Democrat Leaders Remain Opposed to Any Deal on Border Wall, DACA

Since President Trump announced the end of the Deferred Action for Childhood Arrivals (DACA) program last September, Democrats and amnesty advocates have maintained the urgent need to find a final resolution to the status of DACA beneficiaries.

In response to the administration’s proposal to spend $18 for the construction of a border wall, Senate Democratic Whip Dick Durbin (D-Ill.) inferred that the idea itself was enough to cause a government shutdown.

“President Trump has said he may need a good government shutdown to get his wall. With this demand, he seems to be heading in that direction. I’ve been clear from the beginning that Senate Democrats will consider reasonable border security measures in order to pass the Dream Act into law,” he said in a statement last week.

However, the reality does not match Durbin’s rhetoric.

For almost a year, Democrats have shown an unwillingness to negotiate on any measure to reform the legal immigration system or enhance the security of the nation’s borders.

As the April 28 deadline to fund the government for the remainder of FY 2017 loomed, Senate Minority Leader Chuck Schumer penned a letter to Senate Republicans warning of a possible shutdown if funding for a wall were included in a government spending measure, according to Politico.

Schumer, however, was one of 80 U.S. Senators (including then-Sens. Barack Obama, Joe Biden, and Hillary Clinton) to vote in support a bill that authorized 700 miles of fencing on our southern border.

On the House side, the expressed opposition took a more dramatic tone.

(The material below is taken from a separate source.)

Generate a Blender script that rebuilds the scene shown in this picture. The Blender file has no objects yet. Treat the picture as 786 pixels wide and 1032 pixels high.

“He did not promise that he would take food out of the mouths of babies and seniors and education, clean air, clean water, scientific research off the table in a significant way in order for him to pay for his immoral, ineffective, unwise proposal of a wall,” lamented House Minority Leader Nancy Pelosi, D-California.

The government remained open, but Democrats remained closed down to the prospect of securing the future of the DACA beneficiaries in exchange for stronger enforcement and sensible reforms to legal immigration.

In the weeks before Obama‘s policy memo creating DACA was rescinded, congressional Democrats again were signaling their refusal to negotiate on immigration.

Democrats proclaimed they would not trade “protection” of DACA beneficiaries for an administration proposal to increase border security, reduce overall immigration levels and make E-Verify mandatory for employers.

“Dreamers are not a bargaining chip for the border wall and inhumane deportation. Period,” tweeted Schumer

Pelosi also weighed in on Twitter, saying it was “reprehensible to treat children as bargaining chips,” and that “Dreamers are not negotiable.”

Pelosi, Durbin and Schumer may be willing to throw the baby out with the bath water, but at least one Democrat acknowledges that his party will need to accept trade-offs that are supported by most Americans.

Former Maryland Governor and former presidential hopeful Martin O’Malley, while not in support of making permanent status for DACA beneficiaries contingent upon enforcement provisions, is at least willing to accept them as a necessary condition. “I think that’s a morally-defensible trade-off,” said O’Malley.